After the torture of studying words you would never say in real life which makes it even harder to remember them. And after the fear that you will never remember your lines and ruin the whole play, as your last word is the cue for the next actor’s lines. After all that comes the excitement of the first laughter heard as if from a distant place. You are now on a stage behind the footlights and you are Sarah Jane Dinsmore. You know she is a one hundred and eighty degree turnaround from Bunny. So how can you make the audience believe that the woman they have known for three years is no longer here?
You prepare. You think about who this other strange woman was in her life, what she wore and whom she knew. Her speech patterns and the moves of her body have to be created from her history, age and attitude.

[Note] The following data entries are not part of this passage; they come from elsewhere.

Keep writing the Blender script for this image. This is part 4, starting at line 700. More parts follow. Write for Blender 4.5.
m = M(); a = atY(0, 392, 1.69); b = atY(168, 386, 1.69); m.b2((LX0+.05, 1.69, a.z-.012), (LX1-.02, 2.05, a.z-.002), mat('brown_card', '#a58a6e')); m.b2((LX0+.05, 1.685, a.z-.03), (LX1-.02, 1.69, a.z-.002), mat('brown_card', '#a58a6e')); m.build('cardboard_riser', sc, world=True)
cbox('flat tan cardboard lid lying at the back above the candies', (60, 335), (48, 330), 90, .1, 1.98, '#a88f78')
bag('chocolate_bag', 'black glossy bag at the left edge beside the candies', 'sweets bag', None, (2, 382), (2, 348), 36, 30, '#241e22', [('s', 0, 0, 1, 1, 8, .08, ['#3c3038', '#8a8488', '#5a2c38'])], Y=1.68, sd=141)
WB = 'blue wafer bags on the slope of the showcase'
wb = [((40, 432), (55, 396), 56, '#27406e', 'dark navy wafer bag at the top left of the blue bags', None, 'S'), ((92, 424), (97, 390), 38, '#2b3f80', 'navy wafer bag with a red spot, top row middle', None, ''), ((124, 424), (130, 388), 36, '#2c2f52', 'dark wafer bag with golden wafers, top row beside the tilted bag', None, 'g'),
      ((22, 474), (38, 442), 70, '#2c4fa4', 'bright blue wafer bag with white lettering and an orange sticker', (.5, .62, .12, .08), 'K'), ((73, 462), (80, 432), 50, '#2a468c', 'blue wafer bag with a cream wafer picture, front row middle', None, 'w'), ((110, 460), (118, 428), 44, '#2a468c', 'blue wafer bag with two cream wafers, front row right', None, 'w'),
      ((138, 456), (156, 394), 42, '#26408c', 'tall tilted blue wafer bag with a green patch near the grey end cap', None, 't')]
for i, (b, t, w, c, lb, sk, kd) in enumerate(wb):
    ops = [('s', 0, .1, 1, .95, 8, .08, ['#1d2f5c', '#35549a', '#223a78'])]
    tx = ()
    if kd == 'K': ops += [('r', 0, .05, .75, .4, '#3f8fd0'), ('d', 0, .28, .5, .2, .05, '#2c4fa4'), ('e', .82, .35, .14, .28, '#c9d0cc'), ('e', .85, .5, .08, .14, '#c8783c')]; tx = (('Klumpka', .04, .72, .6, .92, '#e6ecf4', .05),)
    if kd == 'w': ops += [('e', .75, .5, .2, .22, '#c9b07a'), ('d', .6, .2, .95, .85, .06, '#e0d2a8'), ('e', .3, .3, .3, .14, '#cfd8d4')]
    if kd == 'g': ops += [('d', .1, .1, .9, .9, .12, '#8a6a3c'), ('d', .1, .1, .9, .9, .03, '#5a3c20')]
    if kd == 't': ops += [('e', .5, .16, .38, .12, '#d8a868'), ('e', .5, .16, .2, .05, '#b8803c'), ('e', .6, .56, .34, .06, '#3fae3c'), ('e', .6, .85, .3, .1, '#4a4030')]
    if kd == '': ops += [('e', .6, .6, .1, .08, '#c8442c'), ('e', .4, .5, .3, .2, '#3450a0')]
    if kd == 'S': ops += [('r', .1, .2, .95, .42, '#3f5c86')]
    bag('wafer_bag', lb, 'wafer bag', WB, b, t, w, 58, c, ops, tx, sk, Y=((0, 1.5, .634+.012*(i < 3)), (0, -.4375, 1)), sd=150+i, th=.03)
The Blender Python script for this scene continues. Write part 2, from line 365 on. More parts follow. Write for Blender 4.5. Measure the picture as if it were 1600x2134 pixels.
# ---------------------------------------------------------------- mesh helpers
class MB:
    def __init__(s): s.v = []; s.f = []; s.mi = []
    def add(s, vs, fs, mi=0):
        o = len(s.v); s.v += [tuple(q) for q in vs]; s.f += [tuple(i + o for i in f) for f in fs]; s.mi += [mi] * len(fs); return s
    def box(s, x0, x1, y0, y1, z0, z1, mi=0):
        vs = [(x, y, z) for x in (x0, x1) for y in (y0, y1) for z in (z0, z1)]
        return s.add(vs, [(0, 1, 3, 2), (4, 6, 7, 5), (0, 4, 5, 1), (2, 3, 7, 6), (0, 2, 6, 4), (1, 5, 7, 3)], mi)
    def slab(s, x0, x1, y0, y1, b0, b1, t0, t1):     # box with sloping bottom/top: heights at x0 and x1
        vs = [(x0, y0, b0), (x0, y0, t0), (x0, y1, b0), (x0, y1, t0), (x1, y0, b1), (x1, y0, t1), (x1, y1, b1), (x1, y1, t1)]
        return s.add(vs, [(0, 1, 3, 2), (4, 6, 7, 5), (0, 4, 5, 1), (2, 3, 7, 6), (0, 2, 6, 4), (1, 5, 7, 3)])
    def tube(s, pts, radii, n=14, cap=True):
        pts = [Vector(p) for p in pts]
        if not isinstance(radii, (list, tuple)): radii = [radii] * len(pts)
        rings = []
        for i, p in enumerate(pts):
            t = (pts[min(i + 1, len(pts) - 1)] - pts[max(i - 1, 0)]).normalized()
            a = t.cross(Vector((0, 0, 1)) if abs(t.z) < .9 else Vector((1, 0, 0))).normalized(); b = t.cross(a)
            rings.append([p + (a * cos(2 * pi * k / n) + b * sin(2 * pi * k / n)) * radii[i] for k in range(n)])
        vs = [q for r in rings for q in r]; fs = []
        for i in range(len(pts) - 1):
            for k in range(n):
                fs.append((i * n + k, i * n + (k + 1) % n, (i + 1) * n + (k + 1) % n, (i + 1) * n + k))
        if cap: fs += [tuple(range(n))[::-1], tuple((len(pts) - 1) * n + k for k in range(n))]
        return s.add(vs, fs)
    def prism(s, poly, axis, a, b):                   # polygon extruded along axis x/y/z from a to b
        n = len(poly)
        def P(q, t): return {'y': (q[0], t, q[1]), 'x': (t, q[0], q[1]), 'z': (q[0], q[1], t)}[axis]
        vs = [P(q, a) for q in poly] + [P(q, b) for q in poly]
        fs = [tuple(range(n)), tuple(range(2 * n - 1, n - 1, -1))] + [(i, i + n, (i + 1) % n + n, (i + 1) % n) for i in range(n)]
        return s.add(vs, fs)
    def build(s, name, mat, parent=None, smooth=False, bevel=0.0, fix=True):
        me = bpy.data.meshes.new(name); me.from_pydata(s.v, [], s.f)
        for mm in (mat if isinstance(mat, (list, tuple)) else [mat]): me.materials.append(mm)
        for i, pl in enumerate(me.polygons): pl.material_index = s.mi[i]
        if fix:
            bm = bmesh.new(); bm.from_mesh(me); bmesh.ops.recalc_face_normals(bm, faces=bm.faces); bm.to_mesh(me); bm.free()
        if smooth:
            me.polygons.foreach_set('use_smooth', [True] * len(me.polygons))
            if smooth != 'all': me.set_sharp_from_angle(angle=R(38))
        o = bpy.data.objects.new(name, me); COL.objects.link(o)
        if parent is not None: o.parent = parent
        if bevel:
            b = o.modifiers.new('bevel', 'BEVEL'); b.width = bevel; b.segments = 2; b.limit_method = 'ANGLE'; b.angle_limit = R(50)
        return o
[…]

This was all the stuff you learned in acting school fifty years ago and never thought you would use ever, let alone in Rosarito, in Baja California, in Mexico, at this age.
You swear you’ll never put yourself through this again – the agony of the loneliness and fear you go through if you want to act on stage or write the material the actors perform.
Then opening night comes too quickly. All the actors pace and struggle to remember the words they will deliver this evening. The curtain goes up and there’s that first laugh, and it’s a damn good one, then another and another. You become this Sarah Jane person and forget Bunny. When all the words are said, it’s time for the cast bow. Your heart races and at that moment you know what a ham you are and that you cannot wait for the next opportunity to suffer for your art. Ah yes, the play’s the thing.